ヴワディスワフがフリードリヒ皇帝から王の称号を得て、1158年にボヘミア王として戴冠すると、ユディトも王妃となりました。彼女の戴冠が公式に文書化されているわけではありませんが、年代記には「王妃ユディト」として記されています。
3.1. 教育と知性
プラハの律修司祭であるヴィンチェントは、年代記の中でユディトを「並外れた美しさと知性を持つ女性であり、ラテン語と政治に精通していた」と記しています。
3.2. 政治的役割と摂政
ユディトは、夫であるヴワディスワフが不在の際には、しばしば国政を代行しました。1155年頃、結婚の2年後には最初の息子を出産しました。中世の慣習では、子供の名前は主に母親が選んだため、伝説的なプシェミスル朝の創始者にちなんで息子をプシェミスルと名付けたのは、ユディトの発案だったと考えられています。
プラハの王位を巡る争いが続く中、ユディトは自身の息子プシェミスル・オタカルの継承権を支持しましたが、ヴワディスワフ公は異母弟のフレデリックを後継者に指名しました。
4. 主要な貢献と後援
ユディトは、その治世中に公共事業や宗教機関に対して重要な貢献と財政的支援を行いました。
4.1. ユディト橋

ヴワディスワフの統治時代、1160年頃からプラハのヴルタヴァ川に新しい橋が建設されました。この橋は現在の有名なカレル橋が立つ場所に位置しています。これは中央ヨーロッパにおける最初の石橋の一つであり、ユディトがその建設費用を支援したため、彼女に敬意を表してユディト橋(Juditin mostユディティン・モストチェコ語)と名付けられました。
ユディト橋は1342年の洪水によって破壊されましたが、現在でもいくつかの橋脚やアーチの残骸が確認できます。また、マラー・ストラナ側には保存された橋の塔であるユディト塔(Juditina věžユディティナ・ヴィエシュチェコ語)が残されています。
4.2. テプリツェ修道院設立
ユディトは1164年頃、テプリツェにベネディクト会の修道院を設立しました。彼女の遺骸は後にこの修道院の跡地で発見されました。
5. 子女
ユディトとヴワディスワフ2世の間には、以下の3人の子供がいました。
- オタカル(1155年頃 - 1230年): 1192年から1193年および1197年からボヘミア公となり、1198年には世襲のボヘミア王となりました。

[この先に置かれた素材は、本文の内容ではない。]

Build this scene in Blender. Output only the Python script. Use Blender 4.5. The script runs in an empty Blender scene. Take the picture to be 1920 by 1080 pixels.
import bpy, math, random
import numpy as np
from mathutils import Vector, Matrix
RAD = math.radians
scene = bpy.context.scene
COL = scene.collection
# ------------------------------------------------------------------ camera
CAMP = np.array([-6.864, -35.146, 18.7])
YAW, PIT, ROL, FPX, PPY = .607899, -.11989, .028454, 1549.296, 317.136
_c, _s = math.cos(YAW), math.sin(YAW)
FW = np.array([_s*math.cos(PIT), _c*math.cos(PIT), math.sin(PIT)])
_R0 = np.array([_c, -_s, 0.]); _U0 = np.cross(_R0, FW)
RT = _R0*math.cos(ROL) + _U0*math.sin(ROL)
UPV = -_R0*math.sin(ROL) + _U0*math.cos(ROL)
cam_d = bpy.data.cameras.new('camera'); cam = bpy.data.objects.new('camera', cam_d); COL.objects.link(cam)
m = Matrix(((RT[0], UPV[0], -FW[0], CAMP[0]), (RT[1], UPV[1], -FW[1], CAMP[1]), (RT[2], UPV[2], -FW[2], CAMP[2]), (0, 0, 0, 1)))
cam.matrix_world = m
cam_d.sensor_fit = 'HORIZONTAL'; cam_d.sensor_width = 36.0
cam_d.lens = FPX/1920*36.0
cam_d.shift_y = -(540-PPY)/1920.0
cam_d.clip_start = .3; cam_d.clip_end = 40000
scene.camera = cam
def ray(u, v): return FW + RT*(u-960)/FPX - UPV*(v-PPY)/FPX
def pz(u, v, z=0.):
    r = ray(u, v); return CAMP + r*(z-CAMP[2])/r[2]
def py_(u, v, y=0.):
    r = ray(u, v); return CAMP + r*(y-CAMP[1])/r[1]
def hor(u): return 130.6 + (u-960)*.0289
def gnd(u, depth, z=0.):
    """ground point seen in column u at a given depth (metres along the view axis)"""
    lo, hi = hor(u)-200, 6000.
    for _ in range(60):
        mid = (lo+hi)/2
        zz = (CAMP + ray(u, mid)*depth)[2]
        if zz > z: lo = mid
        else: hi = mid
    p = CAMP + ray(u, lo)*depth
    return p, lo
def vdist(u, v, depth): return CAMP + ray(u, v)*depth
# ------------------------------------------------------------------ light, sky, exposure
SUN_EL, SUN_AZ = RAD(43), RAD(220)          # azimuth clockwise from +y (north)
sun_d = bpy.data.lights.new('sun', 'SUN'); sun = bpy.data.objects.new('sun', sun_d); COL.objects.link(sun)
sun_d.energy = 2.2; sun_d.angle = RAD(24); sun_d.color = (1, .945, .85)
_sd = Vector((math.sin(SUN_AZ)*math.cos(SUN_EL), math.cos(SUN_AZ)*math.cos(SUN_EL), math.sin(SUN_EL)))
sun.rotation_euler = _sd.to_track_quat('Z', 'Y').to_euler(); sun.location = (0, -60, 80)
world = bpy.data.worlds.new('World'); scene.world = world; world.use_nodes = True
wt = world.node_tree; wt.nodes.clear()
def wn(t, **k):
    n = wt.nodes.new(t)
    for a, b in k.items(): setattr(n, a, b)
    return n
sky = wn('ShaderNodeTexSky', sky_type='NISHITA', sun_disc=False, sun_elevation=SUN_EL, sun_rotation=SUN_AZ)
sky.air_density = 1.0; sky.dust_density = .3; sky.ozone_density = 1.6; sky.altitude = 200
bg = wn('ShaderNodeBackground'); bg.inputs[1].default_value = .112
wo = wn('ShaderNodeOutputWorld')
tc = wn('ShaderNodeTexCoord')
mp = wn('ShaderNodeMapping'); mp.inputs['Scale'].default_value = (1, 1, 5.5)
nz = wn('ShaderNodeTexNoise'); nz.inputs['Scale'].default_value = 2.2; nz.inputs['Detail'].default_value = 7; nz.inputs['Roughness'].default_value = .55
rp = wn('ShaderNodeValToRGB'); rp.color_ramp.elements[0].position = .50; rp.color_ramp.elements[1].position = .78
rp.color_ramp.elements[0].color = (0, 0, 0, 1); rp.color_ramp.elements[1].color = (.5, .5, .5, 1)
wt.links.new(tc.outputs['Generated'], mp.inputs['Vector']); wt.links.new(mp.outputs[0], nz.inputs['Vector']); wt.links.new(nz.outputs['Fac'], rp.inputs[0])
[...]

- ヴラジスラフ3世(1160年頃 - 1222年): 1197年にボヘミア公となり、また同年から死去までモラヴィア辺境伯を務めました。
- リケザ(1182年没): オーストリア公ハインリヒ2世の末息子であるメートリングのハインリヒ1世と結婚しました。
6. 晩年と亡命
1172年に夫ヴワディスワフ2世が退位すると、ユディトは夫と共にテューリンゲンへの亡命に同行しました。ヴワディスワフは2年後にメーラーネ城で亡くなりました。
7. 死亡
ユディトがどこで亡くなったのかは不明ですが、彼女の遺骸は自身が1164年頃に設立したテプリツェの旧ベネディクト会修道院で発見されました。歴史家のエマヌエル・ヴルチェクによると、彼女は1210年頃、75歳で亡くなり、長男オタカルの成功した治世を見届けることができたとされています。
8. 遺産
ユディト・オブ・テューリンゲンは、ボヘミア王妃として、その美貌と並外れた知性、そして政治的洞察力で知られています。彼女は夫の代理を務めるなど積極的に国政に関与し、特にプラハのユディト橋建設への財政的支援やテプリツェ修道院の設立といった公共事業と宗教的後援を通じて、ボヘミアの発展に大きく貢献しました。彼女の功績は当時の年代記にも記録され、その行動は後世に多大な影響を与えました。